Gloucester’s Very Old New Inn

When I was planning a few days’ stay in Gloucester, England, I was looking for a reasonable price in a place close to the town center. It was only after booking that I learned my choice was not only dead center, but 600 years old.

The New Inn was already 300 years old when this 1734 drawing was published

The New Inn was built around 1430, possibly as a hostel for pilgrims to the nearby abbey that later became Gloucester Cathedral. It’s just down the street from The Cross, where the two main streets of a Roman camp eventually became Gloucester’s Gate streets: Northgate, Southgate, Eastgate and Westgate.

Today, it’s a 42-room hotel with a pub and restaurant on the ground floor, still in the form of England’s most completely-surviving galleried medieval inn. At points, it was host to several bars and restaurants, and some of the ground-floor space facing the street is given over to retail.

But its quiet quaintness belies a sometimes turbulent past—it’s lived through the Civil War of the 1640s and the Siege of Gloucester; a century earlier, Lady Jane Grey’s nine-day reign as Queen was proclaimed from its balconies by the Abbot of Gloucester.

Although there’s no record Jane Grey visited Gloucester—and she certainly wasn’t there during those nine days—local custom says that she is among the spirits of what calls itself “the most haunted pub in Gloucester,” along with The Old Lady in Black and the The Old Man Who Drops His Pint in the Bar.

But while Jane Grey never made her way into the New Inn, it was not too many years later that another famous name did: The New Inn was one of the Gloucester courtyard venues where William Shakespeare and The Lord Chamberlain’s Men performed, and the only one still standing.

Prices have changed, but it’s still a reasonably-priced lodging. Rooms are small and simple, and there are plenty of stairs and twisting corridors—and they’re all reached by an outside stairway, rain or shine.

Inside the pub, which is also the front desk, it’s a comfortable and cozy place for tasty pub meals or a pint or both.

And, if you’re there at the right moment, history—or at least a hint of it—may show up.
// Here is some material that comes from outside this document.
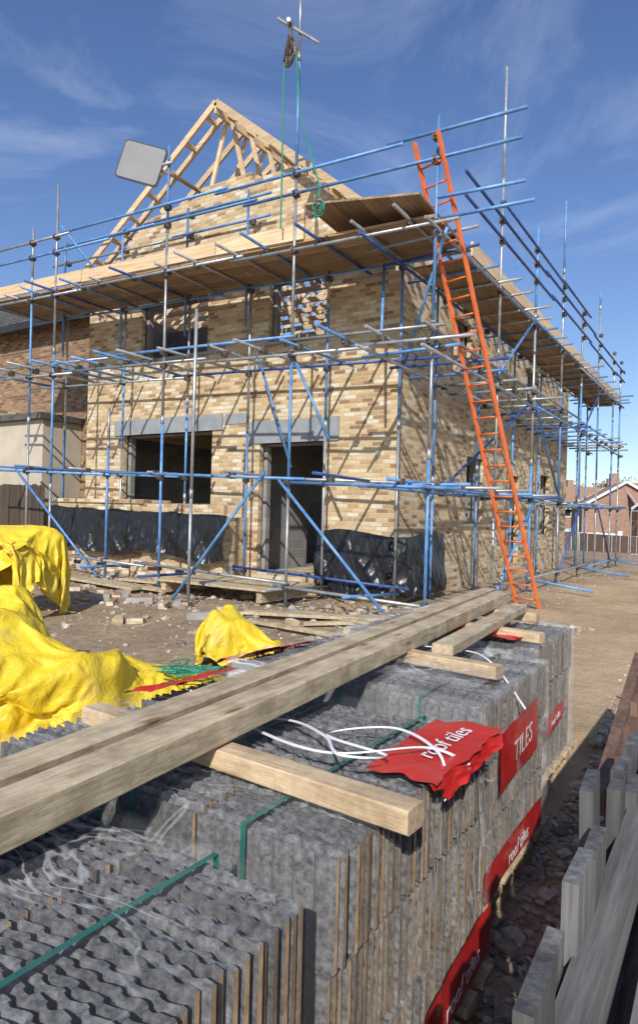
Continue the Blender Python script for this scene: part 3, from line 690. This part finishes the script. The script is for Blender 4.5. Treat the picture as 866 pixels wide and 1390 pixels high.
# ---------------------------------------------------------------- right fences
fe=empty('grey_timber_fence'); a_=MB(); y=-9.62
while y<-8.0:
    a_.beam((4.64+U(-.012,.012),y,-.02),(4.64+U(-.02,.02),y+U(-.02,.02),1.10+U(-.055,.045)),.022,.118,up=(U(-.08,.08),1,0)); y+=.128
a_.build('boards',['greywood'],fe)
a_=MB(); a_.beam((4.68,-9.8,.93),(4.675,-7.95,.99),.04,.10); a_.beam((4.68,-9.8,.3),(4.68,-7.95,.3),.045,.09); a_.beam((4.715,-9.8,.78),(4.70,-8.35,.86),.03,.14,up=(.5,0,1)); a_.build('rails',['greywood_y'],fe)
fe=empty('brown_timber_fence'); a_=MB(); y=-7.9
while y<-5.5:
    a_.beam((4.56+U(-.004,.004),y,-.02),(4.56,y,min(1.12,.90+.3*(y+7.9))),.02,.14,up=(0,1,0)); y+=.146
a_.build('boards',['brownwood'],fe)
a_=MB(); a_.beam((4.535,-7.98,.86),(4.535,-7.2,1.1),.03,.07); a_.build('brace_rail',['brownwood'],fe)
# ---------------------------------------------------------------- neighbour house (left)
Nn=empty('neighbour_house'); w=MB()
w.wall('x',-20,-9.0,0,6.5,1.0,1.25,[(-14.6,-13.2,3.9,5.2),(-18,-16.5,3.9,5.2)]); w.wall('y',1.252,8,0,6.5,-9.25,-9.0,[]); w.prism([(1.0,6.5),(8.0,6.5),(4.5,8.9)],'x',-9.24,-9.01)
w.build('walls',['brick2'],Nn)
w=MB()
w.add([(-20.2,.6,6.4),(-8.7,.6,6.4),(-8.7,4.5,9.0),(-20.2,4.5,9.0),(-20.2,8.4,6.4),(-8.7,8.4,6.4)],[(0,1,2,3),(3,2,5,4)])
w.add([(-20.2,.6,6.25),(-8.7,.6,6.25),(-8.7,4.5,8.85),(-20.2,4.5,8.85),(-20.2,8.4,6.25),(-8.7,8.4,6.25)],[(0,1,2,3),(3,2,5,4)])
for i in range(12):
    y0=.6+i*.325; w.box(-20.2,-8.7,y0,y0+.34,6.41+(y0-.6)*.667+.0,6.44+(y0-.6)*.667+.02)
w.build('roof',['slate'],Nn)
w=MB(); w.box(-20.2,-8.7,.5,.6,6.25,6.42); w.build('gutter_fascia',['black'],Nn)
w=MB(); w.box(-11.2,-9.3,-.1,.99,0,3.7); w.build('extension_walls',['cream'],Nn)
w=MB(); w.box(-20,-11.202,-.3,.99,0,4.1); w.build('extension_brick_walls',['brick'],Nn)
w=MB(); w.box(-11.19,-9.2,-.25,.985,3.705,3.85); w.build('extension_roof',['slate'],Nn)
w=MB()
for (xa,xb,za,zb,y) in [(-14.6,-13.2,3.95,5.2,1.02),(-13.4,-12.0,1.5,2.9,-.36)]:
    w.box(xa,xb,y,y+.05,za,za+.07); w.box(xa,xb,y,y+.05,zb-.07,zb); w.box(xa,xa+.07,y,y+.05,za+.07,zb-.07); w.box(xb-.07,xb,y,y+.05,za+.07,zb-.07); w.box((xa+xb)/2-.03,(xa+xb)/2+.03,y,y+.05,za+.07,zb-.07)
w.build('window_frames',['white'],Nn)
w=MB(); w.box(-14.52,-13.28,1.04,1.06,4.02,5.13); w.box(-13.33,-12.07,-.34,-.32,1.57,2.83); w.build('window_glazing',['glass'],Nn)
a_=MB(); x=-18
while x<-8.5: a_.box(x,x+.14,-.62+U(-.01,.01),-.6,.1,2.1+U(-.02,.02)); x+=.147
a_.build('garden_fence',['darkfence'])
# ---------------------------------------------------------------- distant houses
def dist_house(name,loc,rz,w_,d_,h_,rh,wm='brickred'):
    E=empty(name,loc,rz); w=MB(); ops=[(-w_/2+.8,-w_/2+2.2,.9,2.2),(w_/2-2.2,w_/2-.8,.9,2.2),(-w_/2+.8,-w_/2+2.2,3.4,4.6),(w_/2-2.2,w_/2-.8,3.4,4.6),(-.5,.5,0,2.1)]
    w.wall('x',-w_/2,w_/2,0,h_,-d_/2,-d_/2+.25,ops); w.wall('y',-d_/2+.252,d_/2,0,h_,-w_/2,-w_/2+.25,[]); w.wall('y',-d_/2+.252,d_/2,0,h_,w_/2-.25,w_/2,[]); w.wall('x',-w_/2+.252,w_/2-.252,0,h_,d_/2-.25,d_/2,[])
    w.prism([(-d_/2+.01,h_),(d_/2-.01,h_),(0,h_+rh)],'x',-w_/2+.002,w_/2-.002); w.build('walls',[wm],E)
    w=MB(); o=.4
    w.add([(-w_/2-.3,-d_/2-o,h_-.2),(w_/2+.3,-d_/2-o,h_-.2),(w_/2+.3,0,h_+rh+.1),(-w_/2-.3,0,h_+rh+.1),(-w_/2-.3,d_/2+o,h_-.2),(w_/2+.3,d_/2+o,h_-.2)],[(0,1,2,3),(3,2,5,4)]); w.build('roof',['rooftile'],E)
    w=MB(); w.box(w_/2-1.6,w_/2-.9,-.4,.4,h_+rh-.6,h_+rh+1.1); w.build('chimney',['brickred'],E)
    w=MB(); gl=MB()
    for xa,xb,za,zb in ops:
        y=-d_/2+.05; w.box(xa,xb,y,y+.06,za,za+.09); w.box(xa,xb,y,y+.06,zb-.09,zb); w.box(xa,xa+.09,y,y+.06,za+.09,zb-.09); w.box(xb-.09,xb,y,y+.06,za+.09,zb-.09); w.box((xa+xb)/2-.04,(xa+xb)/2+.04,y,y+.06,za+.09,zb-.09); gl.box(xa,xb,y+.07,y+.09,za,zb)
    w.box(-w_/2-.3,w_/2+.3,-d_/2-o-.05,-d_/2-o,h_-.35,h_-.15); 
    for s_ in (-1,1):
        xe=s_*(w_/2+.31)
        for q in (-1,1): w.beam((xe,q*(d_/2+o),h_-.3),(xe,0,h_+rh),.03,.22)
    w.build('window_frames',['white'],E); gl.build('window_glazing',['glass'],E)
def cam2w(X,Z): return (4.84+.842*X-.5395*Z, -9.85+.5395*X+.842*Z)
for k,(px,Z,w_,rz,dd) in enumerate([(792,76,8,20,7),(838,64,6.5,110,7.5),(905,62,8,32,7),(735,80,9,32,7),(960,55,8,60,7)]):
    x,y=cam2w((px-433)/900*Z,Z); dist_house('distant_house',(x,y,gz(x,y)-.1),math.radians(rz),w_,dd,4.6,2.2)
w=MB()
for px,Z,a in [(806,52,1.7),(850,48,1.5)]:
    x,y=cam2w((px-433)/900*Z,Z); g0=gz(x,y); w.box(x-2,x+2,y-.1,y+.1,g0,g0+a); w.box(x-2.1,x-1.8,y-.2,y+.2,g0,g0+a+.2); w.box(x+1.8,x+2.1,y-.2,y+.2,g0,g0+a+.2)
w.build('garden_wall',['white'])
a_=MB()
for i in range(60):
    x,y=cam2w(14+i*.5,46-i*.12); g0=gz(x,y); a_.box(x-.24,x+.24,y-.03,y+.03,g0,g0+1.3)
a_.build('back_garden_fence',['brownwood'])
a_=MB()
for i in range(7):
    x=1.0+i*1.9; y=19.5; g0=gz(x,y)
    a_.tube((x,y,g0),(x,y,g0+1.9),.03,0,6); a_.tube((x,y,g0+1.9),(x+1.8,y,g0+1.9),.025,0,6); a_.tube((x,y,g0+.15),(x+1.8,y,g0+.15),.025,0,6)
    for j in range(1,5): a_.tube((x+j*.4,y,g0+.15),(x+j*.4,y,g0+1.9),.005,0,4)
    for j in range(1,4): a_.tube((x,y,g0+j*.5),(x+1.8,y,g0+j*.5),.005,0,4)
a_.build('temporary_site_fence',['galv'])
sb=MB()
for i in range(5): sb.box(2.0,4.6,16.2+i*.25,16.42+i*.25,gz(3,16)+.1,gz(3,16)+.14+.01*i)
sb.build('stacked_boards',['wood_x'])
# trees
def tree(mb,base,h,leafy):
    def br(p,d,L,r,dep):
        q=p+d*L; mb.tube(p,q,r,0,5,r*.65)
        if dep==0:
            for _ in range(leafy):
                c=q+Vector((U(-.6,.6),U(-.6,.6),U(-.5,.5))); s_=U(.1,.22); a=Vector((U(-1,1),U(-1,1),U(-1,1)))*s_; b2=Vector((U(-1,1),U(-1,1),U(-1,1)))*s_
                mb.add([c,c+a,c+a+b2,c+b2],[(0,1,2,3)],1)
            return
        for _ in range(3):
            nd=(d+Vector((U(-.75,.75),U(-.75,.75),U(-.15,.5)))).normalized(); br(q,nd,L*U(.6,.82),r*.62,dep-1)
    br(Vector(base),Vector((U(-.05,.05),U(-.05,.05),1)),h*.28,h*.022,5)
tm=MB()
for px,Z,h,lf in [(785,98,9.5,3),(805,92,10.5,2),(828,96,9.5,6),(850,85,10,1),(880,90,11,4),(760,100,10,4),(920,95,11,4),(970,100,11,4)]:
    x,y=cam2w((px-433)/900*Z,Z); tree(tm,(x,y,gz(x,y)),h,lf)
tm.build('distant_trees',['bark','leaf'])
hg=MB()
for i in range(9000):
    t=rnd(); X=20+t*75; Z=112+12*math.sin(t*9); x,y=cam2w(X,Z); z=gz(x,y)+rnd()**1.4*(4.0+1.6*noise.noise(Vector((t*30,0,0))))
    c=Vector((x+U(-2,2),y+U(-2,2),z)); s_=U(.25,.6); a=Vector((U(-1,1),U(-1,1),U(-1,1)))*s_; b2=Vector((U(-1,1),U(-1,1),U(-1,1)))*s_; hg.add([c,c+a,c+a+b2,c+b2],[(0,1,2,3)],0)
hg.build('distant_hedge',['leaf'])
# ---------------------------------------------------------------- light / sky
EL=math.radians(34); SV=Vector((.40,-.92,0)).normalized(); S3=Vector((SV.x*math.cos(EL),SV.y*math.cos(EL),math.sin(EL)))
sl=bpy.data.lights.new('sun','SUN'); sl.energy=4.8; sl.angle=math.radians(.5); sl.color=(1,.955,.88)
so_=bpy.data.objects.new('sun',sl); COL.objects.link(so_); so_.rotation_euler=(-S3).to_track_quat('-Z','Y').to_euler(); so_.location=(10,-20,20)
W=bpy.data.worlds.new('World'); scene.world=W; W.use_nodes=True; nt=W.node_tree; bg=nt.nodes['Background']
sk=N(nt,'ShaderNodeTexSky',sky_type='NISHITA'); sk.sun_disc=False; sk.sun_elevation=EL; sk.sun_rotation=math.atan2(S3.x,S3.y); sk.air_density=1.1; sk.dust_density=.7; sk.ozone_density=3.0; sk.altitude=100
hs=N(nt,'ShaderNodeHueSaturation'); hs.inputs['Saturation'].default_value=1.12; hs.inputs['Hue'].default_value=.512; nt.links.new(sk.outputs[0],hs.inputs['Color'])
tc=N(nt,'ShaderNodeTexCoord'); mp=N(nt,'ShaderNodeMapping'); mp.inputs['Scale'].default_value=(1.2,1.2,3.4); mp.inputs['Rotation'].default_value=(.35,.25,.4); nt.links.new(tc.outputs['Generated'],mp.inputs[0])
n=noise_n(nt,1.7,9,.62,mp.outputs[0],.9); r=ramp(nt,[(.5,(0,0,0)),(.9,(1,1,1))]); nt.links.new(n.outputs[0],r.inputs[0])
fac=math_n(nt,'MULTIPLY',r.outputs[0],.34)
nt.links.new(mix(nt,hs.outputs[0],(8.0,8.6,9.6),fac),bg.inputs[0]); bg.inputs[1].default_value=.14
# ---------------------------------------------------------------- camera
cam=bpy.data.cameras.new('camera'); co=bpy.data.objects.new('camera',cam); COL.objects.link(co); scene.camera=co
cam.sensor_fit='HORIZONTAL'; cam.sensor_width=36; cam.lens=900/866*36; cam.clip_end=6000; cam.clip_start=.02; cam.shift_y=.004
co.matrix_world=Matrix.Translation((4.84,-9.85,1.6))@Matrix.Rotation(math.radians(32.65),4,'Z')@Matrix.Rotation(math.radians(90),4,'X')@Matrix.Rotation(math.radians(1.6),4,'Z')
scene.view_settings.view_transform='Standard'; scene.view_settings.look='None'; scene.view_settings.exposure=0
I had just finished my last dinner when the room was invaded by a raiding party led by “the High Sheriff of Gloucester” and his cohorts, proclaiming that they were there to test the ale and make sure it had not been contaminated by dangerous substances such as water.

A pint was poured on a stool, and an assistant in leather pants was made to sit on it for a few minutes, during which the ‘Sheriff’ collected funds for local charities. After five minutes, the assistant rose, with the stool sticking to his pants, proving that only ale and no water was being served.